In larger deployments, you often have several clusters, possibly across different regions or clouds. To keep identity and policy coherent:

• Use a shared trust domain or federated CAs so that identities from one cluster can be verified in another
• Define core policies once and distribute them through GitOps tools like Argo CD or Flux to each cluster
• Keep cluster-specific differences to a small set of overrides (for example, rate limits, sampling, or environment-specific hosts)

This way, a workload has a consistent identity and set of allowed APIs, regardless of where it runs.

Telemetry, eBPF, SIEM, and SOAR: from visibility to response

Locking down traffic is one half of the story; being able to see and react to what is happening is the other.

Mesh telemetry

Service mesh proxies emit rich operational data, including:

• HTTP/gRPC metrics such as latency, error rates, and volumes per route
• Access logs with source identity, destination, method, path, and status code
• TLS information showing whether mTLS was used and which identities participated in the handshake

These logs are more useful when enriched with Kubernetes metadata (namespace, workload, node) and security-relevant fields like mTLS status and key JWT claims.

eBPF for deeper visibility

eBPF-based tools such as Cilium, Falco, and Pixie can observe kernel-level behavior that the mesh alone does not see, for example:

• Unusual outbound network connections, including potential attempts to bypass the mesh (when integrated with the CNI)
• DNS lookups to unexpected or suspicious domains
• Process activity inside containers, which can be correlated back to pods

Combining mesh telemetry with eBPF data lets you connect an odd traffic pattern with the specific code paths and processes that produced it.

Integrating with SIEM and SOAR

Mesh and eBPF data typically flow into a SIEM via log collectors and metrics exporters. From there, you can define rules to flag:

• Internal port scans or connection attempts to many internal services
• New or unexpected destinations for a workload
• Sudden spikes in 403 responses or abnormal usage of sensitive APIs

Once a pattern is detected, a SOAR system or automation pipeline can:

• Apply a temporary deny-all mesh policy to a suspicious identity or namespace
• Tighten existing authorization policies to only allow a minimal subset of routes
• Adjust rate limits on stressed or targeted endpoints
• Notify on-call staff with recent deployment history, pod details, and relevant policies

In this model, the mesh becomes a control surface that your security team can programmatically adjust in response to events.
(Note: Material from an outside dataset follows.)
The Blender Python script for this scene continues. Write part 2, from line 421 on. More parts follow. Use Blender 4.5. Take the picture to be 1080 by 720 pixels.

Balancing security with performance

Each layer of control adds overhead. In high-throughput environments, you need to be conscious of where that cost comes from and how to manage it.

Some practical points:

• Budget explicitly for mTLS; modern CPUs cope well with crypto, but many short-lived connections can still be expensive
• Apply more complex L7 checks (WASM, external auth, schema validation) only to endpoints where the risk justifies the cost
• Give proxies clear CPU and memory requests and limits, and track P99 latency and error rates to catch resource-related issues
• Use log sampling: record everything for errors and sensitive endpoints, but sample normal traffic to reduce volume
• As you add controls, benchmark with scenarios such as mTLS only, then mTLS plus authorization, then mTLS plus authorization plus WASM, so you can see the impact of each step

Handled carefully, you end up with east–west controls that follow zero-trust principles, strong visibility into what is happening in the mesh, and performance characteristics that both platform and security teams can work with.